If you like me, were starting out pouring hours and hours into charts and trying to figure out where’s the best entry, what’s the best name? You’ve got limited capital. So there’s a huge amount of opportunity cost, right? If you’re putting on a certain trade and then you put the trade on and it starts working against you almost right away, and you’re standing there looking at the chart in real time in disbelief, what the hell’s going on here? And one of the ways that I improved my trading very, very greatly when I first started was to keep my losses small. As you remember, stocks were trading in eighths and the commissions were much, much higher. So I had to be very, very proactive. I could not sit in losing trades, and I stole a rule from a Greenberg who was the head of prop trading and the chairman of Bear Stearns, which were really, really good prop trading, a prop trading firm back in the day.
And no matter what happened, he would say, whether it’s it’s General Electric, it could be the bluest of all blue chip stocks. If the position is down coming into Friday’s close, we trade it away. We never take losers home over the weekend. And so I started to think about that. Well, maybe I can anticipate my losers a little bit better, which kind of sounds weird. I have expertise in tax loss carry forwards, and so what I did was if I had a 1% stop say on my equity, I would never wait. If the trade was down like a half a percent to say three quarters of a percent, I wouldn’t wait for it to keep leaking until the stop finally got hit. If it started to show me a loss right away, I’d puke it out of the portfolio. My experience was that if I got the momentum right and the timing right, because right, you have good luck and bad luck, good timing, bad timing. As long as I could get the trade on at the right price and I would have the momentum win in my back, the thing would start making me money. But every once in a while, you just get one wrong and it sucks, but I didn’t have time to do. What happens when it happens? You get blasted, then you’re looking at the screen and you’re like, man, is this thing going to come back?
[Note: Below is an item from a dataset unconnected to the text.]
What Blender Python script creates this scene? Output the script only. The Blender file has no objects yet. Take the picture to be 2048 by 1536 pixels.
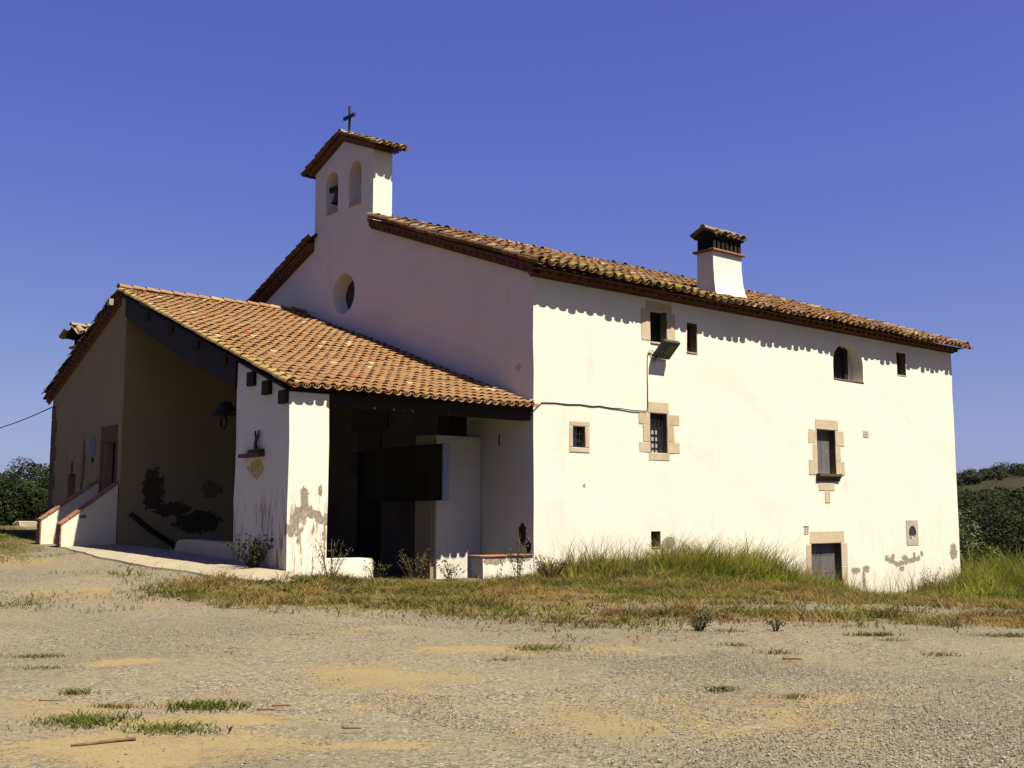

And now it’s sucking up all your mental energy. You can’t do anything else. You can’t think straight. You’re kind of frozen in disbelief. And this especially happens if you’re in a position and you’ve taken it home overnight and it’s acted sharply against you at the open, it could really stun you into not taking really good actions. So while I don’t really follow a lot of these trading sayings, because you have to live them to see if they actually make sense for you, that’s not a one size fits all. The one thing that I can say that’s absolutely true that will help you improve your trading performance overall and help you keep your losses smaller, is to understand that the first loss you take on a trade will be the best one if you sit and wait in it, and a 1R becomes a 2R becomes a 3R. Now you’re into hoping and wishing and waiting, and it’s a quick way to vaporize all your cash.